Des chanteurs épatants avec une grande maîtrise d’interprétation
La réussite de cette opérette survitaminée incombe aussi à ses comédiens chanteurs épatants de la compagnie des Frivolités Parisiennes, qui avait déjà exhumé l’année dernière au Théâtre de l’Athénée : Là-haut, une vraie réussite avec ses grands numéros de Music-Hall. Le baryton Christophe Gay, un Kermao avec sa coupe banane à la Elvis, interprète magnifiquement « en amour, il n’est pas de grade, l’important c’est d’avoir vingt ans » (finale de l’épisode I). Philippe Brocard se glisse dans la peau du commandant aux tempes grisonnantes et se lamente des tourments de la quarantaine. Jean-Baptiste Dumora est poilant dans son rôle de commissaire psychorigide intransigeant avec l’équipage mais s’adonnant à la débauche avec les femmes. Irina De Baghy en diva égyptienne est hilarante avec ses moues et son entrée fracassante à l’épisode II avec sa cheville foulée. Mais la vraie révélation, c’est la soprano Clarisse Dalles, permanentée à la Pamela Anderson qui interprète une Béatrice très juste, avec sa voix au timbre satiné et sa diction parfaite.

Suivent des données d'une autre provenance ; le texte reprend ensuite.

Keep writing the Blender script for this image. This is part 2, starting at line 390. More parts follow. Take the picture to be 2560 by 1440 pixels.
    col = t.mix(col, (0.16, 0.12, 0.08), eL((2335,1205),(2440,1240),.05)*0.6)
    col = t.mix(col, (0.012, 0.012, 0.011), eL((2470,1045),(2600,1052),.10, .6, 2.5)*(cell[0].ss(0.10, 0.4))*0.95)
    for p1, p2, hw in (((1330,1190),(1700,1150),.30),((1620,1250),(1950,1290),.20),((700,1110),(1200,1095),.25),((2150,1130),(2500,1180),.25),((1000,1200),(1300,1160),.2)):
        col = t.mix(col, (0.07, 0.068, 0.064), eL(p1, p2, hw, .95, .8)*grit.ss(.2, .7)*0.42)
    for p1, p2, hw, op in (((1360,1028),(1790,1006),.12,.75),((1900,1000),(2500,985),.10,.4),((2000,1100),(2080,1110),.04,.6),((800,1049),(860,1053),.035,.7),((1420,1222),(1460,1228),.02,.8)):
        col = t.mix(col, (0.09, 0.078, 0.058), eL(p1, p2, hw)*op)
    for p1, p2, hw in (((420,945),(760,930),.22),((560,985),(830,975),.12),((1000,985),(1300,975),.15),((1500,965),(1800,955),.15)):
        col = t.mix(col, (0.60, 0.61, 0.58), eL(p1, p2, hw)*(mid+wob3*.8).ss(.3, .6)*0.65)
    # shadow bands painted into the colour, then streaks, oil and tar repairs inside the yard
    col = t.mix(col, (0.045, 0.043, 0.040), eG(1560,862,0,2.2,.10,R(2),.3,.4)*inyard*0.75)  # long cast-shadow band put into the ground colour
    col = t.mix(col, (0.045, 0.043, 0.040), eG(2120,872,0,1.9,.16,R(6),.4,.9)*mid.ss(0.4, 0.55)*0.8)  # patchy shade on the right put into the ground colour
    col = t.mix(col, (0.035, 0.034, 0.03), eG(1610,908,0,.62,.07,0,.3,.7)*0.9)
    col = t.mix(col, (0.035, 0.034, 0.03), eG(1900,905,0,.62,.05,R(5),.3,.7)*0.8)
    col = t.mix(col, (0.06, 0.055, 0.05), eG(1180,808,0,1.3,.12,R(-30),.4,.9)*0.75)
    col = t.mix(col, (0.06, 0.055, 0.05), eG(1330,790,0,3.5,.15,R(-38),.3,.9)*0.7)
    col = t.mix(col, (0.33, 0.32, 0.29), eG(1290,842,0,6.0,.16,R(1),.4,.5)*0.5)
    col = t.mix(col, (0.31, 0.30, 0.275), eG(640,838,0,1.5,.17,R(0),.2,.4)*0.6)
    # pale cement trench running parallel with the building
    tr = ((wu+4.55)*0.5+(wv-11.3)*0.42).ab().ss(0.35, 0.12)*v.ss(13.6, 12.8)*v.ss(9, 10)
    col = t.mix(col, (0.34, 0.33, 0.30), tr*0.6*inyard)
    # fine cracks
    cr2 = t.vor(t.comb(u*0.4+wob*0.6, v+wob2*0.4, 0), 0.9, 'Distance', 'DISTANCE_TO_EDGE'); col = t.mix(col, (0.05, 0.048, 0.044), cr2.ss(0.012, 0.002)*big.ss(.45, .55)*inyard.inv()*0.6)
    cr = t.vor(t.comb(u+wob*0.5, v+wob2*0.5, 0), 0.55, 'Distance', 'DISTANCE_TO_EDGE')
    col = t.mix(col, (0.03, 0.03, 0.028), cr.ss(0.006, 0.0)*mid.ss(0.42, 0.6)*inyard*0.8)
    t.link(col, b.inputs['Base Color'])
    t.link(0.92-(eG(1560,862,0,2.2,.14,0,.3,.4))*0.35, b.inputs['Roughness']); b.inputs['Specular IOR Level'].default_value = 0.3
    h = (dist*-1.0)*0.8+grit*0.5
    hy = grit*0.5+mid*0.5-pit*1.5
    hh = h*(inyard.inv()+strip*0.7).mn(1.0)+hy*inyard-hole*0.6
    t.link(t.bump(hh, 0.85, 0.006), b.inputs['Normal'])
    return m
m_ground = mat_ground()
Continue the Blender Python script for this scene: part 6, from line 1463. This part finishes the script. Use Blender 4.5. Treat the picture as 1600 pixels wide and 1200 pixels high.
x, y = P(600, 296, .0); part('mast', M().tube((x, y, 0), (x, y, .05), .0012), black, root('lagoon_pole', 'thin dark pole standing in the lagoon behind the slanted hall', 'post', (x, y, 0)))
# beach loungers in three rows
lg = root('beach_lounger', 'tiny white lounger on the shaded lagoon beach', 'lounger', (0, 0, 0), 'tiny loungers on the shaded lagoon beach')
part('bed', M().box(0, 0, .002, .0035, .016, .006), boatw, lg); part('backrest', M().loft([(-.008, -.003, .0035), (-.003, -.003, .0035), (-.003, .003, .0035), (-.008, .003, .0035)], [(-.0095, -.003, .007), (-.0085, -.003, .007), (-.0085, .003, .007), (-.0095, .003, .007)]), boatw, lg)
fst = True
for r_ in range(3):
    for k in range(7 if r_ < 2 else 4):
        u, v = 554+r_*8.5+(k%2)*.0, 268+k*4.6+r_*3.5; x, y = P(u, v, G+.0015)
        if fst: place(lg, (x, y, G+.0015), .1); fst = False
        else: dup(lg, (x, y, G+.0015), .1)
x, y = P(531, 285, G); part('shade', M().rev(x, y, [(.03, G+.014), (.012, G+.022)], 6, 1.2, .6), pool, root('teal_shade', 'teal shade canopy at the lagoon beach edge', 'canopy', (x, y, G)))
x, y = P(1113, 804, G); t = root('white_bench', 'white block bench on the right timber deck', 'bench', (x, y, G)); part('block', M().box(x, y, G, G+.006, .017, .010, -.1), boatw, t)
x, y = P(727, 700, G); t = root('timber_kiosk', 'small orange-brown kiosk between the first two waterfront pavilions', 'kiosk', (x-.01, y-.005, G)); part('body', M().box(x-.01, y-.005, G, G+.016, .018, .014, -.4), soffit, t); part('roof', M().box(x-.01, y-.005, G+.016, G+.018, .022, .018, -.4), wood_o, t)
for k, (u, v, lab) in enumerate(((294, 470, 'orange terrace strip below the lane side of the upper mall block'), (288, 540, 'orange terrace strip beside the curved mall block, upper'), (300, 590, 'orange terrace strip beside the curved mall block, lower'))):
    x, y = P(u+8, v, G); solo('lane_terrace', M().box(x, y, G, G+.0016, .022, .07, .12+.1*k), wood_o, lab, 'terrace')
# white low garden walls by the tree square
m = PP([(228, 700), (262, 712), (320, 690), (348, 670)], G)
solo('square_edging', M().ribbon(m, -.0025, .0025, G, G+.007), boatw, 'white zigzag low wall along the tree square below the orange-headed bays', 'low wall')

Et quelle actrice ! Elle surjoue tout en finesse avec ses mimiques et ses mouvements de chevelure à faire pouffer de rire le public.
Pour résumé, une opérette moderne, féministe et drôlissime
Ça s’esclaffe, ça chante, ça se dandine, le tout sur une musique légère, souriante, et surtout universelle qui comblera petits et grands, novices et amateurs, hommes et femmes. Un spectacle « good vibes » qui fait chavirer les cœurs et transmet une joie communicative pour bien commencer la soirée. Bref, courez-y pour un shoot de vitalité et de légèreté qui fait grandement du bien. Ce répertoire lyrique français est malheureusement trop peu souvent joué.